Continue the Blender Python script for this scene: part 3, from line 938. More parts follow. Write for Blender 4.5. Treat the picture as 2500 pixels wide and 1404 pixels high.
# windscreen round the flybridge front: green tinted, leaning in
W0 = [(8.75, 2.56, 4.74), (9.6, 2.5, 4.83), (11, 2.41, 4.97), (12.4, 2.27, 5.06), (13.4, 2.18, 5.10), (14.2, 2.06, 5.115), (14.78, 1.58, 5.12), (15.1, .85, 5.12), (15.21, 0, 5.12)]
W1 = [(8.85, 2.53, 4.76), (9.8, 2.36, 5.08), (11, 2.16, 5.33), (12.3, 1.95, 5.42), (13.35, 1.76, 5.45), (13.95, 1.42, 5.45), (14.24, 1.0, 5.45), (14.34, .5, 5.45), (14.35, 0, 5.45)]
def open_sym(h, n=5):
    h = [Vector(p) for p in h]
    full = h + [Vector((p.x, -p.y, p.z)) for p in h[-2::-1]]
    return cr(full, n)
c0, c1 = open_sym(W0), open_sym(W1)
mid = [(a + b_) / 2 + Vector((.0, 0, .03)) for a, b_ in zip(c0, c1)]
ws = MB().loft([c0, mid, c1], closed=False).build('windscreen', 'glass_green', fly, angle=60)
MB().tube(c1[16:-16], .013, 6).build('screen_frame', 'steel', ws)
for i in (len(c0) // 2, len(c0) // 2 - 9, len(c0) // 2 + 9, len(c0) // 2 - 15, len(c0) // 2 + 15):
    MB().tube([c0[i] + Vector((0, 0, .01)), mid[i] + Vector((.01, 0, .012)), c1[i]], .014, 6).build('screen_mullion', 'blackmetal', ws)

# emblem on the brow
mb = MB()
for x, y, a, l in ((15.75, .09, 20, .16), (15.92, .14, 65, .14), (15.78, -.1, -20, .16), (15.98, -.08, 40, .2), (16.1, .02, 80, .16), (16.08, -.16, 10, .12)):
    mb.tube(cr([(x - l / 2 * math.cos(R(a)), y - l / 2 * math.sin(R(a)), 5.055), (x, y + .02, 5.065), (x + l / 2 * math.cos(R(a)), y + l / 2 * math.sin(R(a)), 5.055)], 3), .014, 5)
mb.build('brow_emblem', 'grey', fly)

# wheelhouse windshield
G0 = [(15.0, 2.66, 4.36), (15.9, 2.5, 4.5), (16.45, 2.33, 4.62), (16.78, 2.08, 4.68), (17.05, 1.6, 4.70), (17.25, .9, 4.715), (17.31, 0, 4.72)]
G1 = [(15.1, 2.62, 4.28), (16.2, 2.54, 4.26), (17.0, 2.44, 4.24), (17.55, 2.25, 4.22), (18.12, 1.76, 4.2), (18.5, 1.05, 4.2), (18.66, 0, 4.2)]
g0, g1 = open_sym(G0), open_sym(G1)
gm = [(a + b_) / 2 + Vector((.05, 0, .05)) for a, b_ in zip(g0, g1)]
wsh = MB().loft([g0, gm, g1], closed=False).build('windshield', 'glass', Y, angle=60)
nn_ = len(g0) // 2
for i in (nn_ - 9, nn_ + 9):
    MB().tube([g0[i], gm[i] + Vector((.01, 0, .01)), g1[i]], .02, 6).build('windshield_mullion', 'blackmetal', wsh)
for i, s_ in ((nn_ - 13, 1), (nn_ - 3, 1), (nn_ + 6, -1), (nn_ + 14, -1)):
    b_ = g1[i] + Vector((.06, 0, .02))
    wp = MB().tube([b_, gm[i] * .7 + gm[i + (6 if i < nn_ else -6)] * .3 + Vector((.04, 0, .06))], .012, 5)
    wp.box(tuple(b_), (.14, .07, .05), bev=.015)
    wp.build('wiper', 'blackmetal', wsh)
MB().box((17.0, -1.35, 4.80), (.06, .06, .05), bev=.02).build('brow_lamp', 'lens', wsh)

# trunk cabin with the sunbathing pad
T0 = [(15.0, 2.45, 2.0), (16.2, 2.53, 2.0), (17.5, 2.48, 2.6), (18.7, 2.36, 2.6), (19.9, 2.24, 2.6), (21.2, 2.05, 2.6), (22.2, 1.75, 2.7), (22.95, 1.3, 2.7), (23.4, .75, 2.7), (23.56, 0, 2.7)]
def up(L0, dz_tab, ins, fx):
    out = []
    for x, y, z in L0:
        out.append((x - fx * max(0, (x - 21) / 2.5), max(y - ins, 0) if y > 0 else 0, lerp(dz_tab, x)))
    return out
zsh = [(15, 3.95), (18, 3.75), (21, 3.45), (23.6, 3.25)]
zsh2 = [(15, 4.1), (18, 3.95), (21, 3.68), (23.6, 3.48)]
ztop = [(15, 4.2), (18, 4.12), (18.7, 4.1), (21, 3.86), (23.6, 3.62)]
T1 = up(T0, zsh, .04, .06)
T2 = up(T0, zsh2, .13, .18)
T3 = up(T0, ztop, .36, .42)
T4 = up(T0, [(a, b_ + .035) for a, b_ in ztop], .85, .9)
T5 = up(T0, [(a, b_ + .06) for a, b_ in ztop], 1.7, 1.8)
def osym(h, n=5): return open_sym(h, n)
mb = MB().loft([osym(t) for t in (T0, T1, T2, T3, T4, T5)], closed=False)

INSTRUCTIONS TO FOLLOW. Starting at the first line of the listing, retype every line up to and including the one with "MB().tube([c0[i] + Vector((0, 0, .01)), mid[i]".

FINISHED EXERCISE.
Continue the Blender Python script for this scene: part 3, from line 938. More parts follow. Write for Blender 4.5. Treat the picture as 2500 pixels wide and 1404 pixels high.
# windscreen round the flybridge front: green tinted, leaning in
W0 = [(8.75, 2.56, 4.74), (9.6, 2.5, 4.83), (11, 2.41, 4.97), (12.4, 2.27, 5.06), (13.4, 2.18, 5.10), (14.2, 2.06, 5.115), (14.78, 1.58, 5.12), (15.1, .85, 5.12), (15.21, 0, 5.12)]
W1 = [(8.85, 2.53, 4.76), (9.8, 2.36, 5.08), (11, 2.16, 5.33), (12.3, 1.95, 5.42), (13.35, 1.76, 5.45), (13.95, 1.42, 5.45), (14.24, 1.0, 5.45), (14.34, .5, 5.45), (14.35, 0, 5.45)]
def open_sym(h, n=5):
    h = [Vector(p) for p in h]
    full = h + [Vector((p.x, -p.y, p.z)) for p in h[-2::-1]]
    return cr(full, n)
c0, c1 = open_sym(W0), open_sym(W1)
mid = [(a + b_) / 2 + Vector((.0, 0, .03)) for a, b_ in zip(c0, c1)]
ws = MB().loft([c0, mid, c1], closed=False).build('windscreen', 'glass_green', fly, angle=60)
MB().tube(c1[16:-16], .013, 6).build('screen_frame', 'steel', ws)
for i in (len(c0) // 2, len(c0) // 2 - 9, len(c0) // 2 + 9, len(c0) // 2 - 15, len(c0) // 2 + 15):
    MB().tube([c0[i] + Vector((0, 0, .01)), mid[i] + Vector((.01, 0, .012)), c1[i]], .014, 6).build('screen_mullion', 'blackmetal', ws)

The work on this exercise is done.